These St. Mary’s alumni — Nathaniel Glenn, Valentine Rodriguez, Jesus Martinez, Sr. Annie Gignoux, Esteven Wetzel, Erik Ochoa and Roberto Huerta — are all actively discerning a priestly or religious vocation alongside Sam McClelland (not pictured), former faculty, and Br. Robert Serrano Salgado, OFM (not pictured). (Courtesy of Patrick Madigan/ST. MARY’S HIGH SCHOOL)

If a seed grows in fertile soil, then St. Mary’s Catholic High School has rich earth and is reaping a great religious harvest. Seminarians Valentine Rodriguez, Erik Ochoa, Roberto Huerta, Nathaniel Glenn, Jesus Martinez, Sam McClellan and Estevan Wetzel and Br. Robert Serrano Salgado and Sr. Annie Gignoux — St. Mary’s grads from different years — are all following a vocational call to ordained or religious life.

Fr. Robert Bolding, president-rector of St. Mary Catholic High School, said though the call to religious life comes from God alone, the priest hopes to help his students hear the call more easily through four ways — developing a prayer life, celebrating the sacraments, being in a state of grace and being open to what the Lord wants.

“We want every young man and woman to ask the question, ‘What is God calling me to?’” Fr. Bolding said of his students. “We are in a time when people don’t ever ask themselves that question.”

Since Fr. Bolding arrived on campus in 2012, the school now has two daily Masses and offers Reconciliation for an hour each day during lunch period. The school also has a full-time chaplain on staff, Fr. Oliver Vietor.

The priest said that too often there is an attitude that high school and college years are “throw-away years” rather than a time for students to take themselves seriously.

“This is the time for them to be preparing themselves to hear God’s call and to be able to live out that call,” Fr. Bolding said.

St. Mary’s alum Estevan Wetzel said his curiosity for the priesthood began in third grade, when then Bishop Thomas J. O’Brien visited his parish.
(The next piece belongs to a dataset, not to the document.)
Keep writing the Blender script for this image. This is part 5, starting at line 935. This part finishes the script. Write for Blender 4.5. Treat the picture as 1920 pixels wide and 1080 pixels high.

After becoming an altar server in sixth grade, he began a personal prayer life of reciting the Our Father, Hail Mary and Glory Be. Parishioners began telling him he would make a great priest, but he said he discounted the idea. Then during Adoration at a Steubenville West retreat while at St. Mary’s, Wetzel heard God’s clear voice.

“… He said, ‘You are not a face in the crowd.’ He knows me by name, and He loves me. He was calling me to be a saint. He had a plan for my life,” Wetzel said. “It changed my mindset on how I was living. It gave me the drive to follow the Lord in a deeper way.”

Wetzel is now at St. John Vianney Theological Seminary in Denver. God-willing he is scheduled to be ordained a transitional deacon next May and ordained a priest in June 2020.

Roberto Huerta graduated from St. Mary’s this year and will enter the Pontifical College Josephinum, in Columbus, Ohio this month. He said he first felt a “tug” toward the priesthood in eighth grade at St. John Vianney in Goodyear.

“I knew in the back in my mind, maybe, but I pushed it out,” Huerta said. He said that in Adoration during a Kairos retreat, he felt he heard the Lord asking him when he was going to stop running. He said that also at Adoration at a Steubenville conference in Tucson he heard the words “Be not afraid” and “Come follow me.”

“At that moment all the stories from the Bible, when Jesus called His disciples, they all came into my mind,” Huerta said. “These things actually happened. The Lord called them and now He was calling me.”

Fr. Bolding said that the call to vocation is often unnecessarily shrouded in mystery and “the biggest thing we can control is to ask people to consider it.”

“We have this vocation crisis and it is not as if God has stopped calling people,” Fr. Bolding said. “It must be that we are not hearing it. God has not abandoned His Church.”